The Steelers List 24 of Their Own as Inductees into the Pro Football Hall of Fame

Bert Bell, co-owner, 1963

John “Blood” McNally, coach/player, 1963

Art Rooney, founder, 1964

Bill Dudley, running back, 1966

Walt Kiesling, coach/player, 1966

Bobby Layne, quarterback, 1967

Ernie Stautner, defensive tackle, 1969

Joe Greene, defensive tackle, 1987

John Henry Johnson, running back, 1987

Jack Ham, linebacker, 1988

Mel Blount, cornerback, 1989

Terry Bradshaw, quarterback, 1989

Franco Harris, running back, 1990

Jack Lambert, linebacker, 1990

Chuck Noll, coach, 1993

Mike Webster, center, 1997

Dan Rooney, chairman and president, 2000

Lynn Swann, wide receiver, 2001

John Stallworth, wide receiver, 2002

Rod Woodson, cornerback, 2009

Jack Butler, cornerback, 2012

Dermontti Dawson, center, 2012

Jerome Bettis, running back, 2015

Kevin Greene, linebacker, 2016

EXTRA POINTS

Chuck Noll Saw Greatness in Kevin Greene

Kevin Greene, who made the Pro Football Hall of Fame in 2016 in his fifth year as a finalist, recorded 35.5 sacks from 1993 to ’95 with the Steelers, and he once received the ultimate compliment from Chuck Noll.
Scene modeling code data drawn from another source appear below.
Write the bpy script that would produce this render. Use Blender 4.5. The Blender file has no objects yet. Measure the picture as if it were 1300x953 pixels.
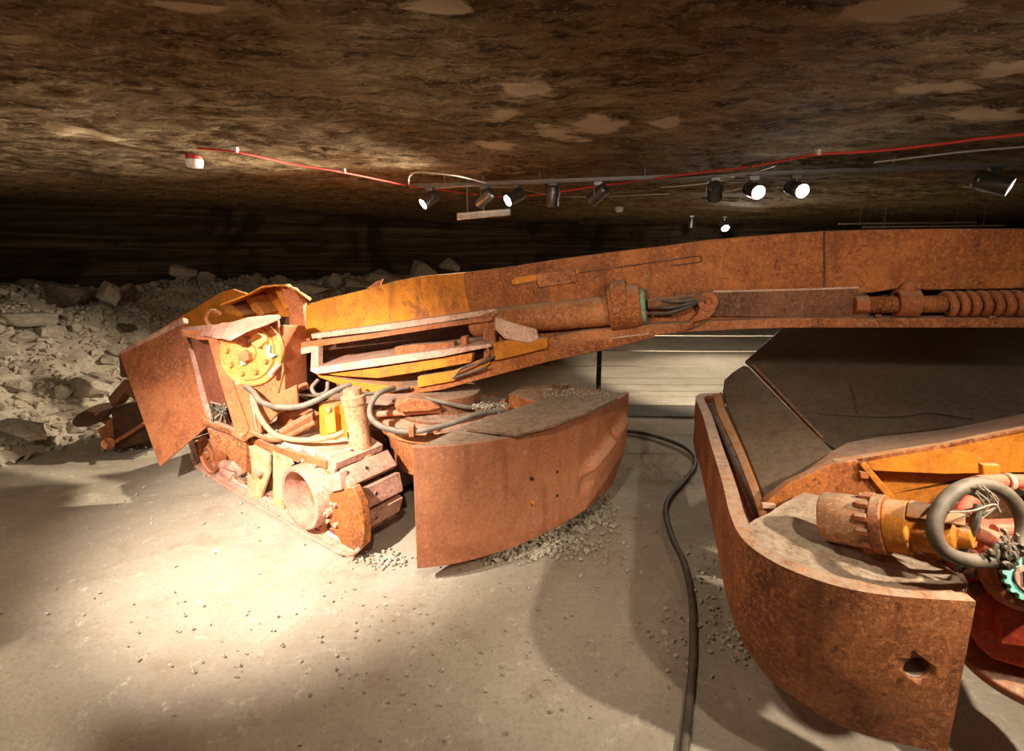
import bpy, bmesh, math, random
from mathutils import Vector as V, Matrix, noise
random.seed(7)
C = bpy.context.scene.collection
# ---------------------------------------------------------------- camera model
F = 620.0; CX = 650.0; CY = 431.0; TH = math.atan(113/620.0); CH = 1.6
CT, ST = math.cos(TH), math.sin(TH)
CAM = V((0, 0, CH))
def ray(px, py):
    xc = (px-CX)/F; yc = (CY-py)/F
    return V((xc, CT+yc*ST, -ST+yc*CT))
def P(px, py, Y):
    r = ray(px, py); return CAM + r*(Y/r.y)
def G(px, py, z=0.0):
    r = ray(px, py); return CAM + r*((z-CH)/r.z)
class Plane:
    def __init__(s, p, n): s.p = V(p); s.n = V(n).normalized()
    def hit(s, px, py, off=0.0):
        r = ray(px, py); q = s.p + s.n*off
        return CAM + r*((q-CAM).dot(s.n)/r.dot(s.n))
def vplane(a, b):            # vertical plane through two ground points; normal points away from camera
    d = V((b[0]-a[0], b[1]-a[1], 0)).normalized(); n = V((-d.y, d.x, 0))
    if (V((a[0], a[1], CH))-CAM).dot(n) < 0: n = -n
    return Plane((a[0], a[1], 0), n)
def plane3(a, b, c):
    n = (b-a).cross(c-a).normalized()
    if (a-CAM).dot(n) < 0: n = -n
    return Plane(a, n)

# ---------------------------------------------------------------- materials
class NT:
    def __init__(s, name):
        s.m = bpy.data.materials.new(name); s.m.use_nodes = True
        s.n = s.m.node_tree.nodes; s.l = s.m.node_tree.links
        s.b = s.n['Principled BSDF']; s.co = s.n.new('ShaderNodeTexCoord').outputs['Object']
    def noise(s, sc, det=8, rough=.6, dist=0, stretch=None):
        t = s.n.new('ShaderNodeTexNoise'); t.inputs['Scale'].default_value = sc
        t.inputs['Detail'].default_value = det; t.inputs['Roughness'].default_value = rough
        t.inputs['Distortion'].default_value = dist
        if stretch:
            mp = s.n.new('ShaderNodeMapping'); mp.inputs['Scale'].default_value = stretch
            s.l.new(s.co, mp.inputs['Vector']); s.l.new(mp.outputs[0], t.inputs['Vector'])
        else: s.l.new(s.co, t.inputs['Vector'])
        return t.outputs['Fac']
    def ramp(s, fac, stops):
        r = s.n.new('ShaderNodeValToRGB'); s.l.new(fac, r.inputs['Fac'])
        e = r.color_ramp.elements
        while len(e) < len(stops): e.new(.5)
        for el, (p, c) in zip(e, stops):
            el.position = p; el.color = (*c, 1) if not isinstance(c, (int, float)) else (c, c, c, 1)
        return r.outputs['Color']
    def mix(s, f, a, b, mode='MIX'):
        m = s.n.new('ShaderNodeMix'); m.data_type = 'RGBA'; m.blend_type = mode
        for v, i in ((f, 0), (a, 6), (b, 7)):
            if isinstance(v, tuple): m.inputs[i].default_value = (*v, 1)
            elif isinstance(v, (int, float)): m.inputs[i].default_value = v
            else: s.l.new(v, m.inputs[i])
        return m.outputs[2]
    def math(s, op, a, b):
        m = s.n.new('ShaderNodeMath'); m.operation = op; m.use_clamp = True
        for v, i in ((a, 0), (b, 1)):
            if isinstance(v, (int, float)): m.inputs[i].default_value = v
            else: s.l.new(v, m.inputs[i])
        return m.outputs[0]
    def up(s, lo=.55, hi=.95):
        g = s.n.new('ShaderNodeNewGeometry'); x = s.n.new('ShaderNodeSeparateXYZ')
        s.l.new(g.outputs['Normal'], x.inputs[0])
        mr = s.n.new('ShaderNodeMapRange'); mr.inputs[1].default_value = lo; mr.inputs[2].default_value = hi
        s.l.new(x.outputs['Z'], mr.inputs[0]); return mr.outputs[0]
    def bump(s, h, st=.4, d=.01):
        b = s.n.new('ShaderNodeBump'); b.inputs['Strength'].default_value = st; b.inputs['Distance'].default_value = d
        s.l.new(h, b.inputs['Height']); s.l.new(b.outputs[0], s.b.inputs['Normal'])
    def out(s, col, rough=.8, metal=0.0, spec=.3):
        if isinstance(col, tuple): s.b.inputs['Base Color'].default_value = (*col, 1)
        else: s.l.new(col, s.b.inputs['Base Color'])
        if isinstance(rough, (int, float)): s.b.inputs['Roughness'].default_value = rough
        else: s.l.new(rough, s.b.inputs['Roughness'])
        s.b.inputs['Metallic'].default_value = metal
        s.b.inputs['Specular IOR Level'].default_value = spec
        return s.m
DUST = (.50, .37, .25)
def rust(name, dark, mid, light, paint=None, pamt=.5, dust=.6, sc=3.0, speck=.5, rough=.62, pits=.35):
    t = NT(name)
    a = t.noise(sc, 10, .68, .5)
    c = t.ramp(a, [(.34, dark), (.49, mid), (.66, light)])
    if paint:
        pm = t.noise(2.3, 12, .75, .6)
        pc = t.mix(t.ramp(t.noise(6, 8, .7), [(.38, 0.0), (.62, 1.0)]), tuple(v*.72 for v in paint), tuple(min(1, v*1.12) for v in paint))
        c = t.mix(t.ramp(pm, [(pamt-.02, 1.0), (pamt+.02, 0.0)]), c, pc)
    # fine orange grains and dark pits
    f = t.noise(70, 5, .75)
    c = t.mix(t.ramp(f, [(.50, 0.0), (.60, min(1, speck*1.3))]), c, tuple(min(1, v*1.35) for v in light))
    f2 = t.noise(38, 8, .8)
    c = t.mix(t.ramp(f2, [(.36, min(1, speck*1.7)), (.45, 0.0)]), c, tuple(v*.5 for v in dark))
    f3 = t.noise(12, 10, .8, .4)
    c = t.mix(t.ramp(f3, [(.34, min(1, speck*1.2)), (.44, 0.0)]), c, dark)
    # stains that run down the metal
    st = t.noise(3.2, 8, .7, .2, (3, 3, .45))
    c = t.mix(t.ramp(st, [(.36, .45), (.48, 0.0)]), c, tuple(v*.8 for v in dark))
    if dust > 0:
        dn = t.ramp(t.noise(26, 9, .8), [(.38, .15), (.56, 1.0)])
        dm = t.math('MULTIPLY', t.math('MULTIPLY', t.up(), dn), dust)
        c = t.mix(dm, c, DUST)
        bl = t.math('MULTIPLY', t.ramp(t.noise(7, 9, .8), [(.52, 0.0), (.62, 1.0)]), t.ramp(t.noise(48, 6, .8), [(.54, 0.0), (.60, .75*dust)]))
        c = t.mix(bl, c, (.62, .44, .28))
    h = t.math('ADD', t.math('MULTIPLY', t.noise(75, 6, .75), .45), t.math('MULTIPLY', f3, .7))
    t.bump(h, min(1, pits*1.7), .012)
    return t.out(c, rough, .0, .35)
M = {}
M['rust'] = rust('rust_plate', (.15, .045, .015), (.36, .11, .034), (.55, .20, .065), dust=.75)
M['rust_red'] = rust('rust_red_plate', (.20, .055, .018), (.40, .115, .036), (.55, .185, .065), dust=.7, sc=2.0, speck=.35)
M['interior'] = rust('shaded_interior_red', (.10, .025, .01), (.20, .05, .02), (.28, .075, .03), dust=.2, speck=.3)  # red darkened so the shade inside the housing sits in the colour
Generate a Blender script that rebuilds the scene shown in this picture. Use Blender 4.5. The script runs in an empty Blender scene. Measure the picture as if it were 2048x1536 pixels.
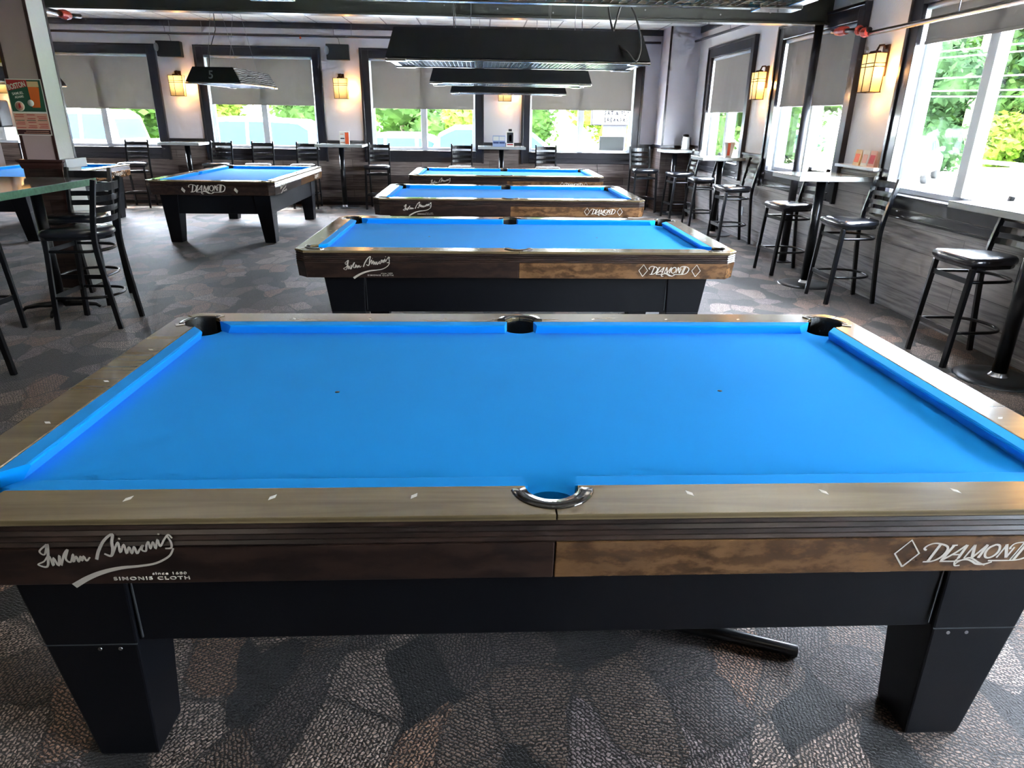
import bpy, bmesh, math, random
from mathutils import Vector, Matrix
random.seed(7)
PI = math.pi
SC = bpy.context.scene
COL = SC.collection

# ------------------------------------------------------------------ camera, world, sun, exposure
cam_d = bpy.data.cameras.new('camera'); cam = bpy.data.objects.new('camera', cam_d); COL.objects.link(cam)
F_PX, CX, CY, CZ, PITCH, YAW, ROLL = 1360.78, -0.1642, -2.0850, 1.6251, 0.37362, 0.048384, 0.015235
cam_d.sensor_fit = 'HORIZONTAL'; cam_d.sensor_width = 36.0; cam_d.lens = F_PX / 2048 * 36
cam_d.clip_start = 0.05; cam_d.clip_end = 500

def cam_dir(X, Y, Z):
    c, s = math.cos(ROLL), math.sin(ROLL); X, Z = c*X - s*Z, s*X + c*Z
    c, s = math.cos(PITCH), math.sin(PITCH); Y, Z = c*Y + s*Z, -s*Y + c*Z
    c, s = math.cos(YAW), math.sin(YAW); X, Y = c*X + s*Y, -s*X + c*Y
    return Vector((X, Y, Z))
rt, up, fw = cam_dir(1, 0, 0), cam_dir(0, 0, 1), cam_dir(0, 1, 0)
cam.matrix_world = Matrix(((rt.x, up.x, -fw.x, CX), (rt.y, up.y, -fw.y, CY), (rt.z, up.z, -fw.z, CZ), (0, 0, 0, 1)))
SC.camera = cam

SUN_DIR = Vector((-0.12, 0.44, 0.89)).normalized()      # towards the sun
w = bpy.data.worlds.new('sky'); SC.world = w; w.use_nodes = True
nt = w.node_tree; nt.nodes.clear()
wo = nt.nodes.new('ShaderNodeOutputWorld'); bg = nt.nodes.new('ShaderNodeBackground'); sky = nt.nodes.new('ShaderNodeTexSky')
sky.sky_type = 'NISHITA'; sky.sun_disc = False
sky.sun_elevation = math.asin(SUN_DIR.z); sky.sun_rotation = math.atan2(SUN_DIR.x, SUN_DIR.y)
sky.air_density = 1.0; sky.dust_density = 3.0; sky.ozone_density = 1.0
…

The former coach receded into retirement following the 1991 season, largely steering clear of the Steelers so he wouldn’t cast a shadow over his successor, Bill Cowher. But he attended a game at Three Rivers Stadium when Greene was playing for the Steelers and he took notice of him. “I was sitting next to Chuck watching the game and very early on he said, ‘Boy that 91’s pretty good,’” said former Steelers director of communications Joe Gordon. “That coming from Chuck Noll that quickly…after that I was a big Kevin Greene fan.”